The midnight chats, about the only private time for husband and wife for seven months of the year, have been particularly important this season.
“He works very hard at being strong and not needing support,” Karen said. “He is so good at handling himself, and supporting other people, he almost feels he can’t show the need for support himself. We’ve been having a lot of late-night talks this fall. It has been very stressful for Alan. He wants so badly to live up to the expectations of Alex Spanos and he tried to be loyal to Don Coryell. He didn’t want to be caught in the middle.”
Last spring, Saunders discussed his new responsibilities with an old friend and a former boss, Phil Krueger, who is assistant to the president of the Tampa Bay Buccaneers. A dozen years ago, when Krueger was coach at Utah State, Saunders went to him for the OK to marry Karen, which still causes Krueger to chuckle in mock disbelief.
“I know what a difficult situation it was for Al and Don,” Krueger said. “It seemed to be handled very well, because Al is very bright and is in no way a devious man. Both men seemed to handle it very graciously.
“Al reminds me a lot of a young Dick Vermeil. He is fair, optimistic, never despairing and he will not let anybody run over him.”
Saunders also made a favorable impression at a later coaching stop, Tennessee, where he worked for Johnny Majors. “I interviewed him at a coaching convention,” Majors said. “He had his syllabus and his game plans and his organization book for quarterbacks, and I was very impressed.”
Born in England, Saunders has inherited a staunch tendency to adhere to what he believes is the proper thing.
From his father, who took the family to Canada, then later to San Diego and San Francisco in search of a better life, Saunders acquired his drive and refusal to quit until a goal is attained.
His father worked a blue-collar job by day and doubled as a night watchman before eventually becoming a successful salesman.
His mother was always home while her son and daughter were growing up. Later she became a beautician by trade and a golfer by choice. She and her husband live in Hemet.
Doing the proper thing in the proper English way is a laudable objective, but one Al Saunders has not always met.
Consider his courtship with Karen.
They met in 1970 at a bar called The 901 near the USC campus. Karen picks up the story:
“Al sort of flirted with me from afar while I was talking with his friends. I never took my eye off him. But since I was just a sophomore and a sorority girl, he didn’t want that much to do with me, so I had to pursue him. I learned his routine and planted myself where I knew he was going to be.
“After we finally started dating, it was three years before we got engaged.
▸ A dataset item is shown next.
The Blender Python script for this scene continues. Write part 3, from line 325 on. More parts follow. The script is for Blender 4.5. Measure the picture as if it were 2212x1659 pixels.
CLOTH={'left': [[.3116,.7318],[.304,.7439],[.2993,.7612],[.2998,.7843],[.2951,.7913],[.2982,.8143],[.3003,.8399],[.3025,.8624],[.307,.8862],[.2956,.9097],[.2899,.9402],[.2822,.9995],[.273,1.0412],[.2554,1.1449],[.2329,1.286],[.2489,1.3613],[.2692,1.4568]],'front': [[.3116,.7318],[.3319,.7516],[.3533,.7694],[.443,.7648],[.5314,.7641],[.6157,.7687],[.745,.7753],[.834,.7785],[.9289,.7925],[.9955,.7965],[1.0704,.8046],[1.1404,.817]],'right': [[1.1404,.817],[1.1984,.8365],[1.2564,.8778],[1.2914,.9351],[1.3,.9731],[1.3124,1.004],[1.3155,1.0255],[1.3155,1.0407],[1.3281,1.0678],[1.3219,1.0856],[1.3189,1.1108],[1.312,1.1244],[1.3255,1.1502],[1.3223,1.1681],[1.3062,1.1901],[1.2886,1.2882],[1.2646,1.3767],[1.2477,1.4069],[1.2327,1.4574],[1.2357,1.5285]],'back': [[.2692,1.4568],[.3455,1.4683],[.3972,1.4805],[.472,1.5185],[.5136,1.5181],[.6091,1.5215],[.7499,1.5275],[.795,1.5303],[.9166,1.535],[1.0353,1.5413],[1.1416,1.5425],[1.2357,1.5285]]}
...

After he got it OKd to marry me, we were wed in Palos Verdes, and that night we were going to start the drive back to Utah State. We had a reservation to stop in Santa Barbara, but we ran low on gas and couldn’t find any station that was open, so we wound up in some little out-of-the-way motel. That was our honeymoon.”
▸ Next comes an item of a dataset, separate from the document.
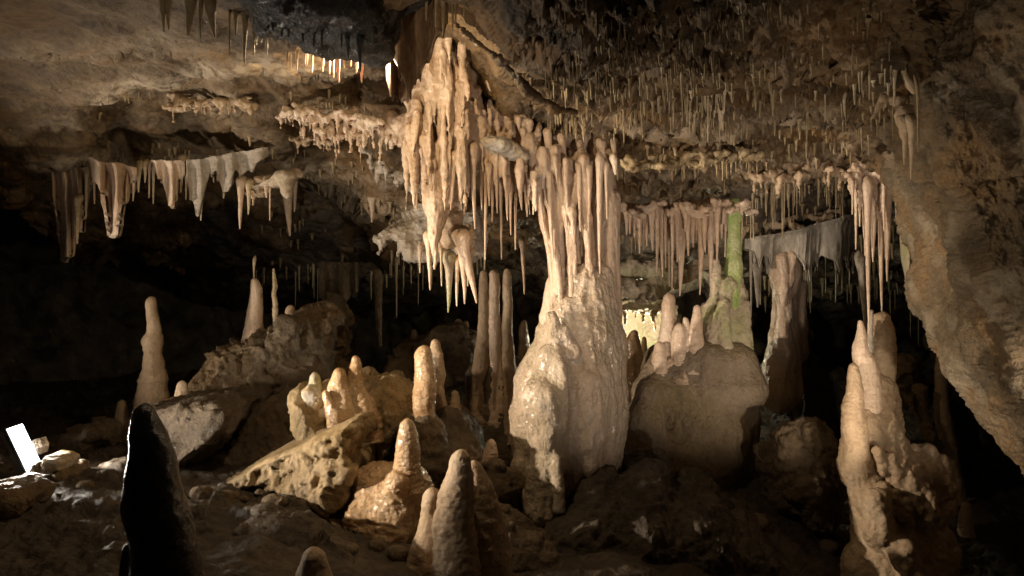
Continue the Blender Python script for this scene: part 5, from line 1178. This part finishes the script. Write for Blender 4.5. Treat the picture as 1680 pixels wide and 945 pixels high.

For all his attention to detail in football, Saunders can be absent-minded about more mundane matters. Once he returned from a trip and forgot where he parked his car. He thought it was at the stadium, but it turned up at the airport.
He frequently comes home without clothes or personal effects he took on the road. He also has a tendency to lock his keys in the car.
He is, however, highly conscious of his appearance. Shortly after learning there would be a press conference to announce he was taking over as coach of the Chargers, he asked Karen to please bring him his favorite gray tweed sport coat.
At the press conference, Saunders told of a special report his oldest son had recently written on the first moon landing. He noted how the first man on the moon, Neil Armstrong, was 39, Saunders’ age. He talked excitedly of how Al Davis, Tom Landry and Chuck Noll were in the same age bracket when they became head coaches.
“He’s always looking straight up to the moon,” running back Lionel James said. “He wants to climb the hill with no downhill thoughts. He makes us believe everything is headed up.”